ちなみにこの原稿は桃を食べながら書いている。“ひゃーっ、汁が原稿に飛んだ”というぐらいつゆだくで、しかも上品な甘みがたまらない。福島や山梨のではない。父上から、“試しに植えてみていたものが今年出来た。思いがけずとっても良く出来て、暖かくなってる(温暖化)のは本当だと感じているんだ”とのお話とともに頂いたものだ。「まっしぐら(新種のお米)」の出来がすこぶる良く、業界でも話題だという事も併せて、やはりじわっと平均気温が上がっているのではないかと改めて感じている。
霜雹害の現場で聞いたことには、50年間一度もここで霜や雹害は出たことがないとか、雲の通り道は別で、生まれて初めてここを雹の雲が通ったとか、ということだそうだ。温暖化という表現から、ま、温度が上がるくらいか、という思いを抱きがちだけれども、実際は気候変動や気象の異常、海流の大きな乱れが大問題なのである。
それにしても、今年は全国的に奇怪な集中的な雨とか竜巻とか多い。世界こぞって低炭素社会を目指さなければならない。
(桃の甘くて濃い汁がやっと乾いたので、本編に戻って書く)
よそのお客さんも同様に「おーっ」と感嘆の声をあちこちで上げている。見事さにまずは感激の声が上がるのは当然だ。
すごい。素晴らしい。三沢の連中なら「ワンダフル」とか「ブラボー」と叫ぶところだろう。

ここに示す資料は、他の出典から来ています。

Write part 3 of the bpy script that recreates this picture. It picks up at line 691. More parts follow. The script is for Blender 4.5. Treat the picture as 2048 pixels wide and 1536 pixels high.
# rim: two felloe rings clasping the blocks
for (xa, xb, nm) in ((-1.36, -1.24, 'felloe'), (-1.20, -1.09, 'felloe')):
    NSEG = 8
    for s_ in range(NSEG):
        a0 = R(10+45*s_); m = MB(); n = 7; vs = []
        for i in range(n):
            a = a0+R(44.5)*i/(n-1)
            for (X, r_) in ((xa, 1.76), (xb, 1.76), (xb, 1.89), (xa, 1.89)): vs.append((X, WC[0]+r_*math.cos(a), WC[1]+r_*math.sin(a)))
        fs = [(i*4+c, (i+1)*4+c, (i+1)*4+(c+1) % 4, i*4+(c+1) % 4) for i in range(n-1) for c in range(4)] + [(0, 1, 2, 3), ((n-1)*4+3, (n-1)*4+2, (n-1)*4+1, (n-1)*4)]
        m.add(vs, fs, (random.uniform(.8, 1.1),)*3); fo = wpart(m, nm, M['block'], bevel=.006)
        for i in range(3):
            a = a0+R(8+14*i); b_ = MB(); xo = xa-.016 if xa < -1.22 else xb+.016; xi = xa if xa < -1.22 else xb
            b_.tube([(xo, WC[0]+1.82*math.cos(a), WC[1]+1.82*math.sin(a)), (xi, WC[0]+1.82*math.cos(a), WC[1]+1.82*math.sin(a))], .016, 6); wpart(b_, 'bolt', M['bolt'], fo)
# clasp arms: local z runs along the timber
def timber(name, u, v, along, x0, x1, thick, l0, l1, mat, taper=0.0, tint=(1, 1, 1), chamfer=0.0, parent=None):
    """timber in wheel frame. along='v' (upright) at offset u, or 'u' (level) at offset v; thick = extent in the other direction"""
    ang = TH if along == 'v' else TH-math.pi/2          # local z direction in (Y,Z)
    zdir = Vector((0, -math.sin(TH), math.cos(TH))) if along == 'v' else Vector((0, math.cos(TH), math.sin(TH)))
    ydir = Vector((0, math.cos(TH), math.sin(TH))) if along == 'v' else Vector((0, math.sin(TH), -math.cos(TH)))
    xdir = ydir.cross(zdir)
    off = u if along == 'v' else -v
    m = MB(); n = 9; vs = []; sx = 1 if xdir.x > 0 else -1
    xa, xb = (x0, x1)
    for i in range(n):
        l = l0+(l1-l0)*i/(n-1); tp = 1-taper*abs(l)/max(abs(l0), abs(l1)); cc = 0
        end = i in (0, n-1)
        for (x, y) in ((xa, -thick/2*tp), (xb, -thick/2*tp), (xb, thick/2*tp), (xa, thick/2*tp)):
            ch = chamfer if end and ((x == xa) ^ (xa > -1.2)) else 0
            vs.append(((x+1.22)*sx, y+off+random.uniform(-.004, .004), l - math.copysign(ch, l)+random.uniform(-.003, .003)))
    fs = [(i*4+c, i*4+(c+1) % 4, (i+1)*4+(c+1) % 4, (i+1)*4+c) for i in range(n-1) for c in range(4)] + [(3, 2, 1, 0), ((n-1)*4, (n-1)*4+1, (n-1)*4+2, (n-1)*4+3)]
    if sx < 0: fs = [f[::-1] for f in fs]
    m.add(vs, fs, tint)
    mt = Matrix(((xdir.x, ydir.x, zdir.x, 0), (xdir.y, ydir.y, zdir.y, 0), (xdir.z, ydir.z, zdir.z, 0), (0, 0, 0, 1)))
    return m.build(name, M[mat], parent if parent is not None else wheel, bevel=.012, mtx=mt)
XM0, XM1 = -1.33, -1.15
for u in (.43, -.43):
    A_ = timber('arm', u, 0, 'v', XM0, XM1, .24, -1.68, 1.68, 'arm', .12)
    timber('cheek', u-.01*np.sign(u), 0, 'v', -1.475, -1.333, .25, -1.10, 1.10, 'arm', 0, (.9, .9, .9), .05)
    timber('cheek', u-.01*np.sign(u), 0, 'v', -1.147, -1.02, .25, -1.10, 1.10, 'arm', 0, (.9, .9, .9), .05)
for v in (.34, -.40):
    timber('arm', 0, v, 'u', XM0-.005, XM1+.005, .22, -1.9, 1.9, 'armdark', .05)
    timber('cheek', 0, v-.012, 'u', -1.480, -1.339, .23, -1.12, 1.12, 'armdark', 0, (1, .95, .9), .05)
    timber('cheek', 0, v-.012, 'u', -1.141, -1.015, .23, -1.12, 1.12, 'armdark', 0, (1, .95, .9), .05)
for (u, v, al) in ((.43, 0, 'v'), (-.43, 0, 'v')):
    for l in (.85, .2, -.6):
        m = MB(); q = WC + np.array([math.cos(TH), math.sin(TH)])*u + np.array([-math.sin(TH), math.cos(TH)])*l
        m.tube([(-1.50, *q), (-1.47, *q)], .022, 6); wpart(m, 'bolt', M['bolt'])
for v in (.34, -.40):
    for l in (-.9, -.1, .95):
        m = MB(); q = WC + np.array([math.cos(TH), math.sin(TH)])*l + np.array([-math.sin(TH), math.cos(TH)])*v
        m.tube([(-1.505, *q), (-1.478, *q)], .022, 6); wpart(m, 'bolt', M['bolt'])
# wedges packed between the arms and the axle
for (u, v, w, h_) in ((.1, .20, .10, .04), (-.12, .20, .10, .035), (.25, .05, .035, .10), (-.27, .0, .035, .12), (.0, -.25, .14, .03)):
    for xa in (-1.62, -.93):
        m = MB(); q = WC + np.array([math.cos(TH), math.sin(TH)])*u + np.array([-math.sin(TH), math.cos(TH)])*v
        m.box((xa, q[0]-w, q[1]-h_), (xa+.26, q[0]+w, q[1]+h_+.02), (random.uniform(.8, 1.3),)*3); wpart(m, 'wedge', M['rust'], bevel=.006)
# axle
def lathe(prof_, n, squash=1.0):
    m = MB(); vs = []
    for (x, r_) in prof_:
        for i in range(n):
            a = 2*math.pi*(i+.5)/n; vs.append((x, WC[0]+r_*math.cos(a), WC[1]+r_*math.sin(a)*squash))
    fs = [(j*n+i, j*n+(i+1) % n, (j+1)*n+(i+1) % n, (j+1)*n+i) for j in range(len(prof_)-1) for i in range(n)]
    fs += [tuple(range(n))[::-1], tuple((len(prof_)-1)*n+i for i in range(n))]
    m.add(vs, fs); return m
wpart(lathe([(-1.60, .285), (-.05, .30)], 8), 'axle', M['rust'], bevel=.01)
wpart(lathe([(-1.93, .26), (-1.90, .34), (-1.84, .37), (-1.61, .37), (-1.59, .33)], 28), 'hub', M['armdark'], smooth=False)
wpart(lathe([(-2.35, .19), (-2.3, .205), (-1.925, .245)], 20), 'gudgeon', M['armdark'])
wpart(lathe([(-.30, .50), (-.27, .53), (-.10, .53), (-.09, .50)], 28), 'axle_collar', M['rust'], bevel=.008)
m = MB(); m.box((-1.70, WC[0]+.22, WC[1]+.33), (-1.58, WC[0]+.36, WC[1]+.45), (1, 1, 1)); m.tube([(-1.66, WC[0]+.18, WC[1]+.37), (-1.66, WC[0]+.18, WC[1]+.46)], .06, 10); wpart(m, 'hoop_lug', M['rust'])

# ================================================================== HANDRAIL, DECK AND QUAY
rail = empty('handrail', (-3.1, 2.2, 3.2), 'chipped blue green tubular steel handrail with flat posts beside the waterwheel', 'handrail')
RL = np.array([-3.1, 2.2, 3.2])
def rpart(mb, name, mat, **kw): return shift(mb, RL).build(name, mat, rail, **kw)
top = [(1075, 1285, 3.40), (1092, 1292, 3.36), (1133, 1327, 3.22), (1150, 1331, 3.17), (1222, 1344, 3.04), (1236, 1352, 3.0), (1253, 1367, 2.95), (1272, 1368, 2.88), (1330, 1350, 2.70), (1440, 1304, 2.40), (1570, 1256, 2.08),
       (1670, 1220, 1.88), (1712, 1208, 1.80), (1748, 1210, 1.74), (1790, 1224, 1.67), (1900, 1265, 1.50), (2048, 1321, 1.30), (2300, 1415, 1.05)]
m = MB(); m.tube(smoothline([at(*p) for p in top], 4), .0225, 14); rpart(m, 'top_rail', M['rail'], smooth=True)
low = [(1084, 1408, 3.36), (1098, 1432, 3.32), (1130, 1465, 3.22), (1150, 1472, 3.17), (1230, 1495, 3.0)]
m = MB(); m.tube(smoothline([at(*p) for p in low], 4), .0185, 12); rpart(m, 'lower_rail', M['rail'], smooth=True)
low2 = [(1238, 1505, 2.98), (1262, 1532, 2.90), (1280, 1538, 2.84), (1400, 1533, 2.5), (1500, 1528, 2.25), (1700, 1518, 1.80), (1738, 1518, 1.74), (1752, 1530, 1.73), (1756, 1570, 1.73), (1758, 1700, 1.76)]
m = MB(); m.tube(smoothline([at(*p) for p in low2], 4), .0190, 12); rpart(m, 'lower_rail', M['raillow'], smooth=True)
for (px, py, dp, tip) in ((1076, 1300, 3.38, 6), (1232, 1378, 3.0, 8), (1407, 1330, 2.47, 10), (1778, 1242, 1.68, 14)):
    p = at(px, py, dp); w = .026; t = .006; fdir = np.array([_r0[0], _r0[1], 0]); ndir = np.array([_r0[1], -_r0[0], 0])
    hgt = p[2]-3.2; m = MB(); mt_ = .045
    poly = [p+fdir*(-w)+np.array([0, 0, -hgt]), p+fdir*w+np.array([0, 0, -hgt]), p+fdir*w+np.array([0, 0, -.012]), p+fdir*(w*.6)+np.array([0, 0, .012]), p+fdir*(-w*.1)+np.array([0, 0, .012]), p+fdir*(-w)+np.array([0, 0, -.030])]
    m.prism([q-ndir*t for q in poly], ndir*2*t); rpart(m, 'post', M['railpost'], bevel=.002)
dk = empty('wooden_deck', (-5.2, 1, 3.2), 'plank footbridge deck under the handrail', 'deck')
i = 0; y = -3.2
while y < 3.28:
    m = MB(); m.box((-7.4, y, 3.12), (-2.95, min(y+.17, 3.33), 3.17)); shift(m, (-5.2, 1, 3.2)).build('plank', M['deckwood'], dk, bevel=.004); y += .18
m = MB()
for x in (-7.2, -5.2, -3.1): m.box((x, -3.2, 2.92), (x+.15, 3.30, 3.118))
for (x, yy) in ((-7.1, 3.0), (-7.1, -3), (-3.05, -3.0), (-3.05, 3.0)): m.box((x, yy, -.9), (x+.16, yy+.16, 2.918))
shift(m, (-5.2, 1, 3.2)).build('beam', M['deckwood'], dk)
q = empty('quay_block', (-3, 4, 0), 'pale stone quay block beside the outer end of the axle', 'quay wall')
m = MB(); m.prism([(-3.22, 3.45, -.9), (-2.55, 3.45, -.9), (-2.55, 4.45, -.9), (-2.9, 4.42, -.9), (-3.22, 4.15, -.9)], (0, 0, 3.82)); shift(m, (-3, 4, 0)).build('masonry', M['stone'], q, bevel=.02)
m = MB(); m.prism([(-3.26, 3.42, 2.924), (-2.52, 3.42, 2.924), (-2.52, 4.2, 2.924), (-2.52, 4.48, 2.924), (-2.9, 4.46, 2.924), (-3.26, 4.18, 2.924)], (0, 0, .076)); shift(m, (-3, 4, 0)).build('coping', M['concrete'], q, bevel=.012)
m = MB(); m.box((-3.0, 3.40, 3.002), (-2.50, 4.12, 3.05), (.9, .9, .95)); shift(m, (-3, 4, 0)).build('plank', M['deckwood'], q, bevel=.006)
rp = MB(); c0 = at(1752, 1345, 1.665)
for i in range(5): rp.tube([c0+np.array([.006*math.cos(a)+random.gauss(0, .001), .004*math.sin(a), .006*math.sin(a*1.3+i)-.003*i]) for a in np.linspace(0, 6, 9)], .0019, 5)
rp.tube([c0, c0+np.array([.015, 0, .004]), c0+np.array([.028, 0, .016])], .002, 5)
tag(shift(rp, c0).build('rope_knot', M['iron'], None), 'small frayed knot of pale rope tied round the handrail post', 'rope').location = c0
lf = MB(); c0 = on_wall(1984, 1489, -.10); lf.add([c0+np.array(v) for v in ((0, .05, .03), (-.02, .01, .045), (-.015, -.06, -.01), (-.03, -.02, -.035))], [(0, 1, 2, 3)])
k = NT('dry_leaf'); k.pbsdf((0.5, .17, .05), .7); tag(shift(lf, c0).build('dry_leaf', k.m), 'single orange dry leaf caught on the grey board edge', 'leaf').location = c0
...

ハワイに異動になったオショネシー司令にも見せてやりたかったが、F2とかF16でみんなで見に来られても困るな。
Y |
“どうです。これぞ、正にアート。村民の強い意志による継続力と、遠近法とコンピュータ技術の勝利ですね。サイン・コサインを馬鹿にしてはいけません。学校で教える事には、やはり意味があるのです。将来必ず役立つのです。と、私は受験生を叱咤激励しています。私は就職試験で浪人したりしましたから、その事がよく解ります。やっぱり子供の時や学生の時は何よりも勉強しなきゃだめなんです。私はそう主張します。つい、父の前だったりしたので気合いが入りましたね。さて、今年の題材はご覧の通り「恵比寿様と大黒様」です。” |
オ |
“いやぁ、実にどちらも福々しいね。テーマは景気回復と明るい未来ってエレベーターで父上に伺ったけど、恵比寿様の釣っている鯛の見事なこと、お顔のいいこと、素晴らしい。” |
Y |
“大黒様の足下の米俵の溢れんばかりの膨れ具合といい、大きな耳に膨れたほっぺた。持ってる打ち出の小槌の立派さ。色合いも先々週よりぐっとくっきりして来て、いいですね。今年もいいですね。” |
父 |
“この色はね、(つがる)ロマンに紫稲、黄稲、紅都の4色に加え、色素の薄い稲を使って白色を表現してるんだけど、なかなか難しいんだ。ここまで来るのに15年かかってるんだ。” |
15年!まさしく継続は力なり。